Antonin Léonard (co-fondateur, OuiShare) a complété ces propos en précisant qu’il faut du vrai participatif et pas du participatif « cosmétique ». Il y a toute une culture qu’il faut appréhender et celle des institutions est plutôt à l’opposé du participatif. D’où la nécessité d’une démarche pédagogique envers les institutions françaises pour les inciter à s’ouvrir à la co-création et à la participation citoyenne. 

Enfin, Déborah Münzer (maire adjointe de Nogent s/ Marne et vice-présidente de la FNCC) pense que la finance participative peut permettre une co-construction; et peut montrer les projets qui inspirent les citoyens et donc les projets qui devraient inspirer l’Etat.

 

LA FINANCE PARTICIPATIVE, PERSPECTIVES ET ENJEUX ECONOMIQUES

Oussama Ammar (co-fondateur de The Family)

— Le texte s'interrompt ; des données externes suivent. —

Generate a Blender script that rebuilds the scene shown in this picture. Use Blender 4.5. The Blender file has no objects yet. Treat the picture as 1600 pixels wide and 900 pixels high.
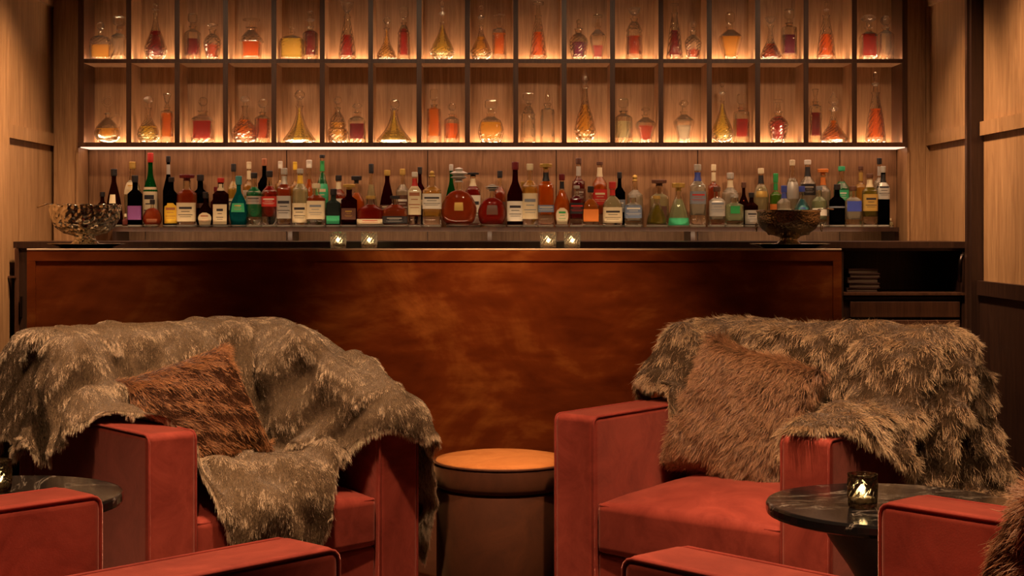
import bpy, bmesh, math, random
import numpy as np
from mathutils import Vector, Matrix, Euler

random.seed(7)
rng = np.random.default_rng(7)
S = bpy.context.scene
C = S.collection
PI = math.pi

# ------------------------------------------------------------------ camera
EYE = 1.2
F, VX, VY = 2400.0, 765.0, 355.0
cam_d = bpy.data.cameras.new('camera')
cam_d.sensor_fit = 'HORIZONTAL'
cam_d.sensor_width = 36.0
cam_d.lens = F / 1600 * 36
cam_d.shift_x = (800 - VX) / 1600
cam_d.shift_y = -(450 - VY) / 1600
cam_d.clip_start = 0.05
cam = bpy.data.objects.new('camera', cam_d)
C.objects.link(cam)
cam.location = (0, 0, EYE)
cam.rotation_euler = (PI / 2, 0, 0)
S.camera = cam

def at(px, py, d):
    return Vector(((px - VX) * d / F, d, EYE - (py - VY) * d / F))
def wx(px, d): return (px - VX) * d / F
def wz(py, d): return EYE - (py - VY) * d / F

# ------------------------------------------------------------------ view / world
S.view_settings.view_transform = 'Standard'
S.view_settings.look = 'None'
S.view_settings.gamma = 1
S.view_settings.exposure = 0.0
S.view_settings.use_curve_mapping = False
S.cycles.max_bounces = 12
S.cycles.transmission_bounces = 12
S.cycles.transparent_max_bounces = 24
S.cycles.glossy_bounces = 4
S.cycles.diffuse_bounces = 3
S.cycles.sample_clamp_indirect = 4
S.cycles_curves.shape = 'RIBBONS'
w = bpy.data.worlds.new('world'); S.world = w; w.use_nodes = True
w.node_tree.nodes['Background'].inputs[0].default_value = (1.0, 0.62, 0.38, 1)
w.node_tree.nodes['Background'].inputs[1].default_value = 0.006

WARM = (1.0, 0.63, 0.36)
def light(name, kind, loc, target, energy, color=WARM, size=0.1, angle=60, blend=0.6, sy=None):
    l = bpy.data.lights.new(name, kind); l.energy = energy; l.color = color
    if kind == 'AREA':
        l.size = size
        if sy: l.shape = 'RECTANGLE'; l.size_y = sy
    else:
        l.shadow_soft_size = size
    if kind == 'SPOT': l.spot_size = math.radians(angle); l.spot_blend = blend
    o = bpy.data.objects.new(name, l); C.objects.link(o); o.location = loc
    o.rotation_euler = (Vector(target) - Vector(loc)).to_track_quat('-Z', 'Y').to_euler()
    return o
# ceiling downlights of the lounge (outside the frame), with added fills as marked
light('under_shelf_fill', 'AREA', (0, 7.76, 1.16), (0, 8.12, 1.08), 3.2, size=3.8, sy=.01)  # added strip light to brighten the boards below the bottle shelf
light('downlight_or_fill', 'SPOT', (-0.45, 3.9, 2.85), (-0.78, 4.85, 0.5), 330, angle=52, size=0.04)
light('downlight_or_fill', 'SPOT', (0.45, 3.8, 2.85), (0.88, 4.75, 0.5), 330, angle=52, size=0.04)
light('downlight_or_fill', 'SPOT', (-0.6, 2.7, 2.85), (-0.75, 3.1, 0.5), 270, angle=62, size=0.04)
light('downlight_or_fill', 'SPOT', (0.6, 2.7, 2.85), (0.75, 3.1, 0.5), 290, angle=62, size=0.04)
light('downlight_or_fill', 'SPOT', (0.05, 5.45, 2.85), (0.10, 6.6, 0.25), 290, color=(1, .52, .25), angle=50, size=0.06, blend=1)  # added warm spot that gives the copper front its glow
light('downlight_or_fill', 'SPOT', (0.0, 5.5, 2.85), (0.03, 5.05, 0.4), 40, angle=16, size=0.04, blend=1)
for sx in (-1, 1):
    light('downlight_or_fill', 'SPOT', (sx * 1.75, 3.9, 2.85), (sx * 1.35, 4.75, 0.6), 90, angle=44, size=0.05, blend=1)  # added fill for the dark outer sides of the throws
    light('downlight_or_fill', 'SPOT', (sx * .85, 3.15, 2.85), (sx * .75, 3.05, 0.5), 150, angle=46, size=0.05, blend=.8)  # added overhead spot to brighten the arm tops of the near chairs
    light('downlight_or_fill', 'SPOT', (sx * .55, 4.45, 2.85), (sx * .6, 4.5, 0.5), 60, angle=34, size=0.05, blend=.8)  # added overhead spot to lift the far seats and arm fronts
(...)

La majorité des startups se définissent comme des sociétés en faillite permanente. Il est dur d’investir sur du rationnel. Le business plan, par exemple n’est qu’une suite d’hypothèses non prouvées ! Et le pédigrée de l’équipe ? Cela ne veut rien dire, un beau profil peut rencontrer l’échec et un « mauvais » profil peut trouver le succès…

Comme on ne peut pas être sûr de nos investissements, on diversifie ! Mais comment diversifier son risque lorsque l’on est un particulier ?

Ainsi a commencé Oussama Ammar pour conclure les Assises de la finance participative. Le ton est donné !

Oussama Ammar nous a fait part de son inquiétude face au crowdfunding. Il existe un biais de sélection: « The Family n’investit pas dans les entreprises qui lèvent sur les plateformes de crowdfunding, car les grandes startups ne sont jamais des grandes idées unanimes. Les grandes startups, ce sont des bonnes idées qui ont l’air d’être mauvaises (et c’est pour cela que personne ne l’a fait avant) ».

Le risque ?  Que l’échec de l’equity crowdfunding rejaillisse sur le monde des startups et leur financement.